CATANIA – Conferenza stampa piena di clima positivista quella tenutasi ieri nella sala giunta di Palazzo degli Elefanti per presentare la raccolta firme per sostenere un disegno di legge dal nome No povertà, esclusivamente mirato a migliorare la condizione delle famiglie che si trovano nello stato di degenza assoluta all’interno della Regione siciliana. È la prima legge regionale a iniziativa popolare per cui si è riusciti ad avviare l’iter di sottoscrizione dai tempi dell’Autonomia Speciale del 1946. La conferenza stampa è stata presieduta dall’assessore comunale al Welfare, Angelo Villari, affiancato dai rappresentanti delle associazioni promotrici del disegno di legge: il Centro studi Pio La Torre , il Terzo Settore, la Cisl, l’Anci, Federterra, Confindustria, la Caritas e la Comunità di Sant’Egidio.
Una proposta che – come è stato più volte ribadito – si differenzia da quella del reddito di cittadinanza proposta dal Movimento 5 Stelle, la suddetta è stata preparata da un gruppo di economisti siciliani in seguito allo stupore suscitato dal risultato dei dati Istat del 2013, che identifica nel 41,1% delle famiglie della sola Sicilia lo stato di povertà assoluta e non relativa, ovvero la percentuale più alta del Mezzogiorno. L’obiettivo è proprio far superare questa condizione alle fasce di famiglie colpite mediante un progetto di integrazione economica e sociale e un affrancamento dal “bisogno essenziale” che, una volta palesatosi, potrebbe successivamente sfociare nell’illegalità e nella malavita. Alle famiglie che, quindi, ricevono uno stipendio complessivo inferiore agli 820 euro, verrebbe rilasciata una carta acquisti utilizzabile per i beni e i servizi di prima necessità; ogni famiglia, poi, verrebbe subordinata a un progetto di inclusione sociale attiva: una sorta di patto pubblico che il beneficiario della legge è tenuto a sottoscrivere.

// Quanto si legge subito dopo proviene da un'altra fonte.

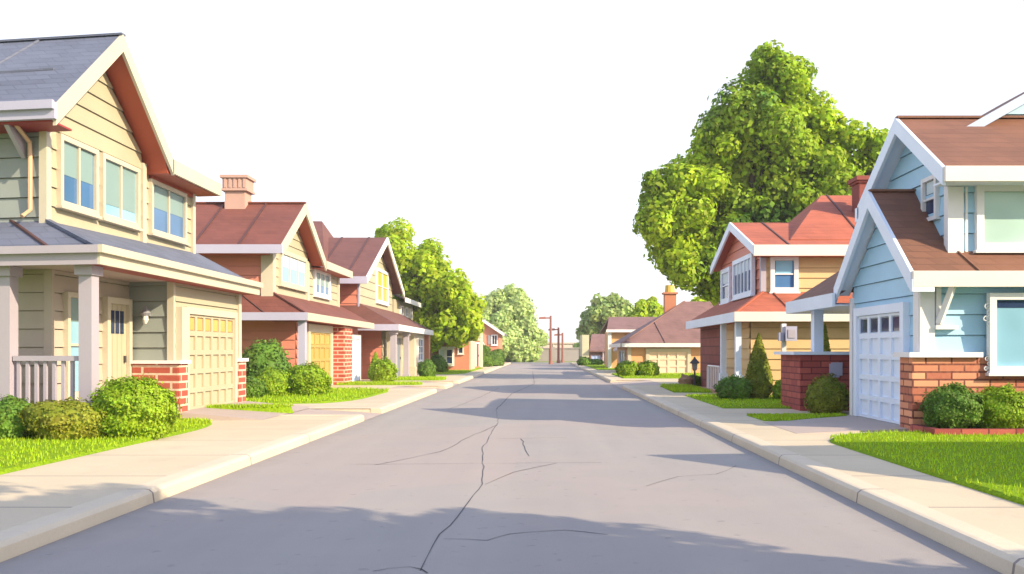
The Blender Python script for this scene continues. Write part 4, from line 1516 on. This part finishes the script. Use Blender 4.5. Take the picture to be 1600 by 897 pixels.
tree('ash_tree', 'dull green rounded tree behind the dark brown garages',
     [(922, 512, 18), (948, 488, 26), (972, 480, 17), (936, 500, 22), (913, 521, 11), (985, 500, 20), (958, 470, 10), (962, 512, 20)],
     100.0, (7.5, 100.0, 0.05), M['leaf_far'], 'bark', 9000, 0.55, r0=0.3)
tree('lime_tree', 'small lime green tree behind the tan house roof',
     [(1015, 485, 22), (1000, 500, 18), (1034, 494, 15), (1020, 505, 20)],
     78.0, (9.6, 78.0, 0.05), M['leaf_lime'], 'bark', 6000, 0.45, r0=0.25)
tree('lime_tree', 'lime green treetop between the hip roof and the yellow house',
     [(1092, 482, 22), (1118, 470, 20), (1105, 495, 24), (1075, 495, 14)],
     66.0, (11.9, 66.0, 0.05), M['leaf_lime'], 'bark', 6000, 0.4, r0=0.25)


def shade_tree():
    """street tree beside the camera; its crown throws the shade across the near road"""
    base = (8.4, -0.3, 0.12)
    root = thing('shade_tree', base, 'street tree just outside the right edge whose crown shades the near road', 'tree', 'trees along the street')
    bl = [(6.5, -0.35, 6.6, 1.3, 1.25, 1.0), (7.5, 0.0, 6.3, 1.3, 1.25, 1.0), (8.0, 0.5, 5.7, 1.3, 1.2, 1.0), (8.4, 0.9, 5.0, 1.3, 1.1, 0.9),
          (9.0, 0.4, 4.7, 1.2, 1.1, 0.9), (9.7, 0.2, 4.2, 1.3, 1.1, 0.9), (7.4, -1.6, 6.3, 1.5, 1.3, 1.1), (8.3, -1.2, 5.6, 1.5, 1.3, 1.1),
          (9.2, -1.1, 4.9, 1.5, 1.3, 1.0), (10.3, -0.8, 4.1, 1.4, 1.2, 0.9), (5.4, -0.5, 6.5, 1.1, 1.1, 0.8), (4.6, -1.2, 6.3, 1.1, 1.1, 0.8),
          (5.8, -1.6, 6.4, 1.4, 1.3, 1.0), (8.9, -0.3, 5.6, 1.4, 1.3, 1.0), (7.0, -1.0, 5.6, 1.4, 1.3, 1.0), (10.6, -1.6, 4.6, 1.3, 1.2, 0.9)]
    V, Fc = leaves(bl, 70000, 0.25, inner=0.55, sub=16, subr=0.34, out=1.15)
    sp = []
    for b in bl:
        for k in range(26):
            d = rng.normal(size=3); d /= np.linalg.norm(d)
            sp.append((*(np.array(b[:3]) + d * np.array(b[3:]) * rng.uniform(1.0, 1.55)), *([rng.uniform(0.12, 0.32)] * 3)))
    V2, F2 = leaves(sp, 22000, 0.16, inner=0.6, sub=0)
    V, Fc = np.vstack([V, V2]), np.vstack([Fc, F2 + len(V)])
    leafmesh('crown', V, Fc, M['leaf_oak'], root)
    mb = MB()
    mb.tube([(8.4, -0.3, 0.0), (8.4, -0.3, 0.4), (8.45, -0.4, 2.0), (8.4, -0.4, 3.4)], [0.36, 0.25, 0.2, 0.17], 12)
    for b in bl:
        mb.tube([(8.4, -0.4, 3.3), ((8.4 + b[0]) / 2, (-0.4 + b[1]) / 2, b[2] * 0.5 + 1.9), tuple(b[:3])], [0.12, 0.08, 0.03], 7)
    mb.build('trunk', M['bark'], root, smooth=True)


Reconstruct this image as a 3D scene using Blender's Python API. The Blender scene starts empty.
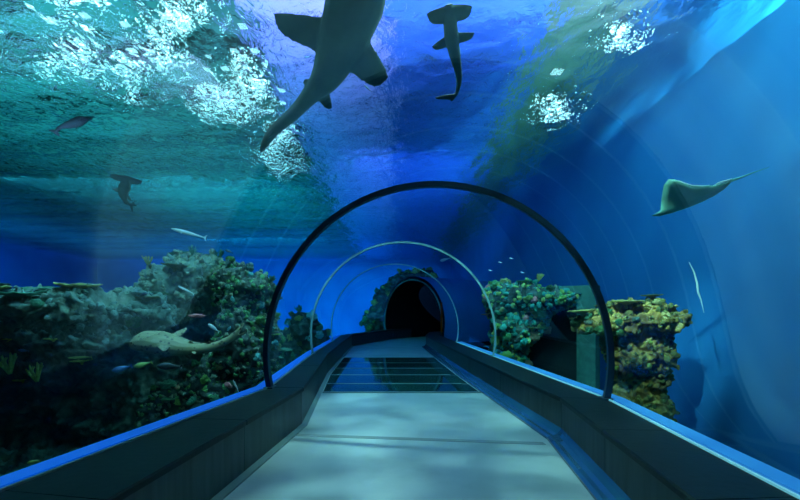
import bpy, bmesh, math, random
from mathutils import Vector, Matrix, noise
random.seed(7)
SC = bpy.context.scene
COL = SC.collection
F = 444.0; EYE = 1.5; HOR = 311.0

def P(px, py, d):
    """metres from a sighting: bearing, elevation and distance ahead"""
    return Vector(((px-400)/F*d, d, EYE-(py-HOR)/F*d))

# ------------------------------------------------------------------ materials
def nt(name):
    m = bpy.data.materials.new(name); m.use_nodes = True
    n = m.node_tree; n.nodes.clear()
    out = n.nodes.new('ShaderNodeOutputMaterial')
    return m, n, out

def N(n, t, **k):
    x = n.nodes.new(t)
    for a, b in k.items():
        if a in x.inputs: x.inputs[a].default_value = b
        else: setattr(x, a, b)
    return x

def surf(name, cols, scale=4, rough=0.6, metal=0.0, bump=0.0, bscale=20, detail=6, stretch=None,
         emit=None, estr=0, rand=False, spec=0.5, thresh=(0.3, 0.7), spots=None):
    """principled material, colour from noise through a ramp, optional bump / per-object variation"""
    m, n, out = nt(name)
    b = N(n, 'ShaderNodeBsdfPrincipled'); n.links.new(b.outputs[0], out.inputs[0])
    b.inputs['Roughness'].default_value = rough; b.inputs['Metallic'].default_value = metal
    b.inputs['Specular IOR Level'].default_value = spec
    tc = N(n, 'ShaderNodeTexCoord'); vec = tc.outputs['Object']
    if stretch:
        mp = N(n, 'ShaderNodeMapping'); mp.inputs['Scale'].default_value = stretch
        n.links.new(vec, mp.inputs[0]); vec = mp.outputs[0]
    if len(cols) == 1:
        b.inputs['Base Color'].default_value = (*cols[0], 1)
    else:
        rp = N(n, 'ShaderNodeValToRGB')
        el = rp.color_ramp.elements
        lo, hi = thresh
        while len(el) < len(cols): el.new(0.5)
        for i, c in enumerate(cols):
            el[i].position = lo+(hi-lo)*i/(len(cols)-1); el[i].color = (*c, 1)
        if rand:
            oi = N(n, 'ShaderNodeObjectInfo')
            nz = N(n, 'ShaderNodeTexNoise', Scale=scale, Detail=detail); n.links.new(vec, nz.inputs['Vector'])
            mm = N(n, 'ShaderNodeMath', operation='MULTIPLY_ADD'); mm.inputs[1].default_value = 0.35
            n.links.new(nz.outputs[0], mm.inputs[0])
            m2 = N(n, 'ShaderNodeMath', operation='MULTIPLY_ADD'); m2.inputs[1].default_value = 0.85; m2.inputs[2].default_value = -0.1
            n.links.new(oi.outputs['Random'], m2.inputs[0]); n.links.new(m2.outputs[0], mm.inputs[2])
            n.links.new(mm.outputs[0], rp.inputs[0])
        else:
            nz = N(n, 'ShaderNodeTexNoise', Scale=scale, Detail=detail); n.links.new(vec, nz.inputs['Vector'])
            n.links.new(nz.outputs[0], rp.inputs[0])
        c = rp.outputs[0]
        if spots:
            vo = N(n, 'ShaderNodeTexVoronoi', Scale=spots[0]); n.links.new(vec, vo.inputs['Vector'])
            lt = N(n, 'ShaderNodeMath', operation='LESS_THAN'); lt.inputs[1].default_value = spots[1]
            n.links.new(vo.outputs['Distance'], lt.inputs[0])
            mx = N(n, 'ShaderNodeMix', data_type='RGBA'); n.links.new(lt.outputs[0], mx.inputs[0])
            n.links.new(c, mx.inputs[6]); mx.inputs[7].default_value = (*spots[2], 1); c = mx.outputs[2]
        n.links.new(c, b.inputs['Base Color'])
    if bump:
        nb = N(n, 'ShaderNodeTexNoise', Scale=bscale, Detail=5); n.links.new(vec, nb.inputs['Vector'])
        bp = N(n, 'ShaderNodeBump', Strength=bump, Distance=0.05); n.links.new(nb.outputs[0], bp.inputs['Height'])
        n.links.new(bp.outputs[0], b.inputs['Normal'])
    if emit:
        b.inputs['Emission Color'].default_value = (*emit, 1); b.inputs['Emission Strength'].default_value = estr
    return m

def emis(name, col, s):
    m, n, out = nt(name)
    e = N(n, 'ShaderNodeEmission', Strength=s); e.inputs[0].default_value = (*col, 1)
    n.links.new(e.outputs[0], out.inputs[0]); return m

M = {}
M['floor'] = surf('pale terrazzo', [(.24,.27,.27), (.34,.37,.37), (.42,.44,.43)], scale=1.3, rough=.33, bump=.03, bscale=60)
M['joint'] = surf('floor joint', [(.16,.18,.19)], rough=.6)
M['glassfloor'] = surf('dark glass paving', [(.004,.03,.035), (.008,.06,.06)], scale=1.2, rough=.06, spec=.9)
M['bar'] = surf('pale metal bar', [(.12,.16,.16)], rough=.4, metal=.3)
M['cap'] = surf('dark stone cap', [(.002,.005,.007), (.004,.009,.011)], scale=2, rough=.45, bump=.04, bscale=14, spec=.08)
M['face'] = surf('dark plinth face', [(.012,.022,.026), (.032,.047,.052)], scale=2.2, rough=.45, stretch=(6,6,.5), spec=.12)
M['skirt'] = surf('glossy skirting', [(.02,.075,.15)], rough=.14, spec=.8)
M['strip_l'] = surf('blue edge light', [(.01,.06,.3)], rough=.4, emit=(.0,.09,.55), estr=.85)
M['strip_r'] = surf('cyan edge light', [(.05,.2,.35)], rough=.4, emit=(.02,.22,.75), estr=.6)
M['bead'] = surf('pale bead', [(.3,.5,.5)], rough=.25, emit=(.15,.42,.5), estr=.8)
M['rib_dark'] = surf('dark steel rib', [(.012,.03,.055), (.03,.06,.1)], scale=3, rough=.3, metal=.4)
M['rib_pale'] = surf('pale joint rib', [(.10,.2,.22), (.22,.34,.35)], scale=2, rough=.25)
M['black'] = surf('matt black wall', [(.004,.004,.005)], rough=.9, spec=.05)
M['tankwall'] = surf('blue painted tank wall', [(.006,.12,.36), (.010,.18,.46)], scale=.35, rough=.75, detail=3)
M['sand'] = surf('dark gravel', [(.03,.05,.05), (.09,.11,.09)], scale=6, rough=.9, bump=.6, bscale=15)
M['frame'] = surf('weathered green frame', [(.012,.06,.05), (.03,.12,.09)], scale=6, rough=.7, bump=.2)
M['rope'] = surf('pale rope', [(.6,.75,.75)], rough=.6)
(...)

I sindacati hanno ricordato che la città di Catania fu inclusa in un progetto di reddito minimo già nel 1993, ma l’iniziativa ebbe un modesto successo per via del coinvolgimento poco attivo dei rappresentanti delle attività commerciali e artigiane, che avrebbero dovuto fornire posti di lavoro per i disoccupati iscritti. «La legge va e deve essere approvata, non possiamo usare il condizionale» ha detto il portavoce del Terzo Settore Pippo di Natale, ribadendo la coesione tra i promotori, spesso divisi negli interessi, diversi per attività quotidiane, ma uniti in questa proposta, la cui adesione alla raccolta di firme pare mettere d’accordo tutti, istituzioni e sindacati, laici e cattolici. L’assessore Villari, spiegando punto per punto il programma di integrazione, ha dichiarato che esistono i fondi per attuare parte della riforma e che «verranno impiegati 100.000.000 di euro». Per far sì che l’Ars approvi il disegno di legge, depositato in data 25 Maggio 2015, dovranno essere raccolte diecimila firme. «Mi auguro se ne raccolgano almeno 50.000» ha dichiarato Vito lo Monaco, Presidente dell’Osservatorio Pio La Torre.